Over the past week, I have noticed a medium-large Obama for President sign in front of a house just about a mile from the Amboy Market.
The first time I saw it, I raised my eyebrows; I didn't think there were anything but die-hard Republicans in and around Amboy. Certainly the opposition keeps a fairly low profile in general.
The fact that I'm writing about "the one" Obama sign in Amboy, says a lot.
The next time I saw the sign. I noticed someone had overlaid a hand-written message on cardboard over one side of the Obama sign: "Not In Amboy!"
When I came home from work that day, the overlay had been removed and a new hand-written message attached above the sign: "Only cowards deface signs!"
This morning, when I drove by the sign, it looked like it had been cut in half, though it was still standing. This afternoon, it looked whole. Maybe I imagined the cut?
Seeing the evidence of this conflict play out fills me with varying surges of emotion: anger, of course, that there are numbskulls out there who can't live and let live; pity for the person having to deal with the vandalism and all the nasty connotations entailed therein; pride in the person standing up for his/her right to post a political sign like any American should be able to; sadness, that we live in a world that still contains these types of struggles.
Ultimately, I'm reminded of the importance of taking the high road. I've fantasized many times about removing or vandalizing the sign of some candidate who I strongly opposed, though I've never acted on that fantasy. Now I know I never will.

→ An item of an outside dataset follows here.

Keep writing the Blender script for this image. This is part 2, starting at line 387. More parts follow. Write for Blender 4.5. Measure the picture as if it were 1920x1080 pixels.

I have contemplated this little drama and have felt the echoes of the struggles endured by other people in other places. And in that contemplation, my thoughts have turned to luminaries like Dr. Martin Luther King and his beautiful message of peaceful protest. The truth of his message is as irresistible as gravity. Here's to hoping this saboteur in Amboy will come down from orbit and join the rest of us who are peacefully expressing our views.
5 comments :
Well spoken sir.
Here Here.
It is amazing to me that Republicans hail themselves as being "real Americans" and yet they try to take away one of America's greatest virtues - free speach.
Tom
The racist "jokes" and outright lies I have received in emails from my neighbor have put a strain on my "delete" button. Nobody in this neigborhood has defaced the "Obama is a Marxist" sign that is in a yard down the street. A regular Obama sign further down has remained untouched. My neighbor's grandparents were Italian immigrants and her mother is scared to death that a "Mexican" will one day be in the white house. I always get a big kick out of the psychology of immigrant's decendants who are paranoid of immigrants.
I hope they leave their brains to the Smithsonian.
I spoke too soon. Now the regular sign says "Nobama" and something else scribbled I can't read from the road.
Well said Jamey, I am proud to be your aunt. My thoughts and feelings on that are exactly like your own!!